## Set exercise
Print all of the lines exactly. Any picture among them stays out.

## Supplied material
•••

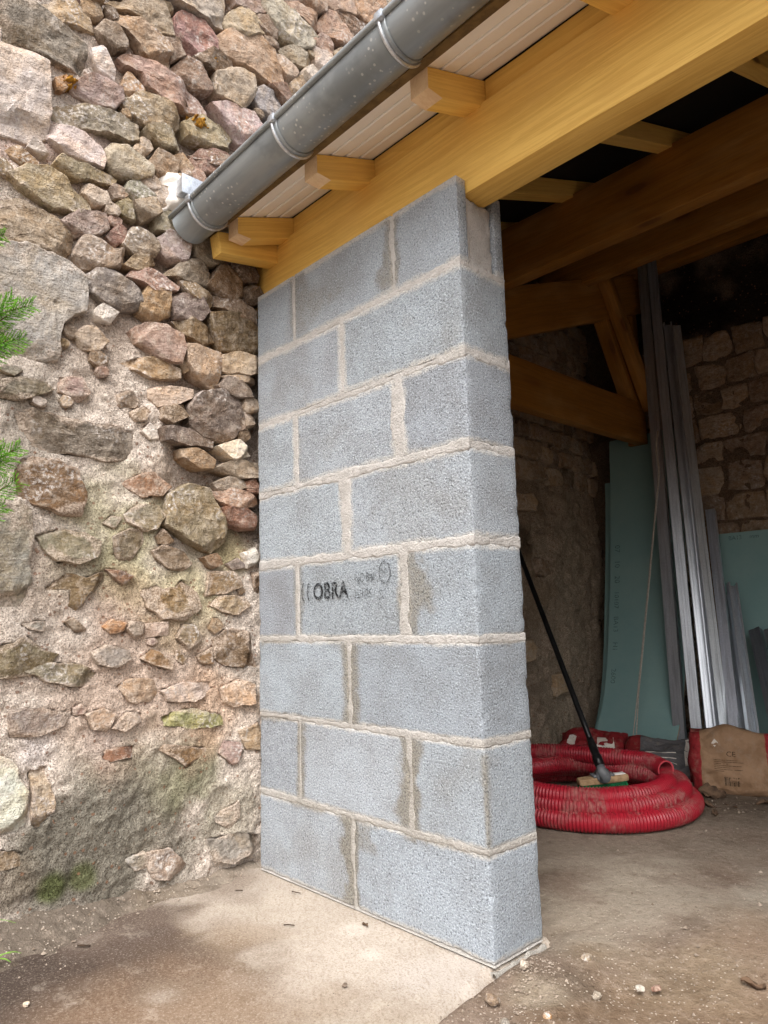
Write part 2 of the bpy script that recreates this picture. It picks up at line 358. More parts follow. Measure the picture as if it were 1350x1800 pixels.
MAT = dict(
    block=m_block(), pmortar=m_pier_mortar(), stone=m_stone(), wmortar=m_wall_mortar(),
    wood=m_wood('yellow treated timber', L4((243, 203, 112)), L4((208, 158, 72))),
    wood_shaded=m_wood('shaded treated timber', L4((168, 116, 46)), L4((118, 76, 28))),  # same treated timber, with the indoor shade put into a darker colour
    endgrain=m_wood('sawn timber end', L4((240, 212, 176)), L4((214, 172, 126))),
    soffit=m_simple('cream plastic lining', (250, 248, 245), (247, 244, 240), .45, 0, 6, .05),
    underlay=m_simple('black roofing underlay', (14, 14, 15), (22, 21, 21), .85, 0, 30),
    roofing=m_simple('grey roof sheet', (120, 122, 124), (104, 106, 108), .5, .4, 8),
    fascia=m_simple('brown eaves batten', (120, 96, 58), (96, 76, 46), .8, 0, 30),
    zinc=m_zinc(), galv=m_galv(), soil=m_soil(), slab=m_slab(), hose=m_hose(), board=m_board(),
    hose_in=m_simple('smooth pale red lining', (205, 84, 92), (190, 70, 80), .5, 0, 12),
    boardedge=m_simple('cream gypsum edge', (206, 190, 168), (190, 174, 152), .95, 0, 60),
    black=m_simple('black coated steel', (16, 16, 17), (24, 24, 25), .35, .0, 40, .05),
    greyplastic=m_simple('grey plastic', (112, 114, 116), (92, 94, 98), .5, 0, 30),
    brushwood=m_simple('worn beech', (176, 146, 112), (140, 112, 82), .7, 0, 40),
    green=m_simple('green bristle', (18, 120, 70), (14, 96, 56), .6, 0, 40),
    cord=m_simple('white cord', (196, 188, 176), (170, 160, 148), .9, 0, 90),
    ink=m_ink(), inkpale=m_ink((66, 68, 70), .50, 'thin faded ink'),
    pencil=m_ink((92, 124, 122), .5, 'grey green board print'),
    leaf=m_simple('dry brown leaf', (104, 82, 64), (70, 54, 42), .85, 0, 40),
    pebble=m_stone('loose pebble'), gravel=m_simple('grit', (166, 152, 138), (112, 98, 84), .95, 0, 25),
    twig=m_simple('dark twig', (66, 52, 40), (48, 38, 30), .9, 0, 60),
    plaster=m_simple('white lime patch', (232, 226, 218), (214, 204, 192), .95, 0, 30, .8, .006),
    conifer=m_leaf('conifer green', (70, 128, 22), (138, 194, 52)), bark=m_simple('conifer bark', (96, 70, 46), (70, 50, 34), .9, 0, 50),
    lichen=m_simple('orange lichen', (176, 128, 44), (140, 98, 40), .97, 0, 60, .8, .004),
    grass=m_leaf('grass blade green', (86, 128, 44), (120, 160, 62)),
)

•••

## In response
Write part 2 of the bpy script that recreates this picture. It picks up at line 358. More parts follow. Measure the picture as if it were 1350x1800 pixels.
MAT = dict(
    block=m_block(), pmortar=m_pier_mortar(), stone=m_stone(), wmortar=m_wall_mortar(),
    wood=m_wood('yellow treated timber', L4((243, 203, 112)), L4((208, 158, 72))),
    wood_shaded=m_wood('shaded treated timber', L4((168, 116, 46)), L4((118, 76, 28))),  # same treated timber, with the indoor shade put into a darker colour
    endgrain=m_wood('sawn timber end', L4((240, 212, 176)), L4((214, 172, 126))),
    soffit=m_simple('cream plastic lining', (250, 248, 245), (247, 244, 240), .45, 0, 6, .05),
    underlay=m_simple('black roofing underlay', (14, 14, 15), (22, 21, 21), .85, 0, 30),
    roofing=m_simple('grey roof sheet', (120, 122, 124), (104, 106, 108), .5, .4, 8),
    fascia=m_simple('brown eaves batten', (120, 96, 58), (96, 76, 46), .8, 0, 30),
    zinc=m_zinc(), galv=m_galv(), soil=m_soil(), slab=m_slab(), hose=m_hose(), board=m_board(),
    hose_in=m_simple('smooth pale red lining', (205, 84, 92), (190, 70, 80), .5, 0, 12),
    boardedge=m_simple('cream gypsum edge', (206, 190, 168), (190, 174, 152), .95, 0, 60),
    black=m_simple('black coated steel', (16, 16, 17), (24, 24, 25), .35, .0, 40, .05),
    greyplastic=m_simple('grey plastic', (112, 114, 116), (92, 94, 98), .5, 0, 30),
    brushwood=m_simple('worn beech', (176, 146, 112), (140, 112, 82), .7, 0, 40),
    green=m_simple('green bristle', (18, 120, 70), (14, 96, 56), .6, 0, 40),
    cord=m_simple('white cord', (196, 188, 176), (170, 160, 148), .9, 0, 90),
    ink=m_ink(), inkpale=m_ink((66, 68, 70), .50, 'thin faded ink'),
    pencil=m_ink((92, 124, 122), .5, 'grey green board print'),
    leaf=m_simple('dry brown leaf', (104, 82, 64), (70, 54, 42), .85, 0, 40),
    pebble=m_stone('loose pebble'), gravel=m_simple('grit', (166, 152, 138), (112, 98, 84), .95, 0, 25),
    twig=m_simple('dark twig', (66, 52, 40), (48, 38, 30), .9, 0, 60),
    plaster=m_simple('white lime patch', (232, 226, 218), (214, 204, 192), .95, 0, 30, .8, .006),
    conifer=m_leaf('conifer green', (70, 128, 22), (138, 194, 52)), bark=m_simple('conifer bark', (96, 70, 46), (70, 50, 34), .9, 0, 50),
    lichen=m_simple('orange lichen', (176, 128, 44), (140, 98, 40), .97, 0, 60, .8, .004),
    grass=m_leaf('grass blade green', (86, 128, 44), (120, 160, 62)),
)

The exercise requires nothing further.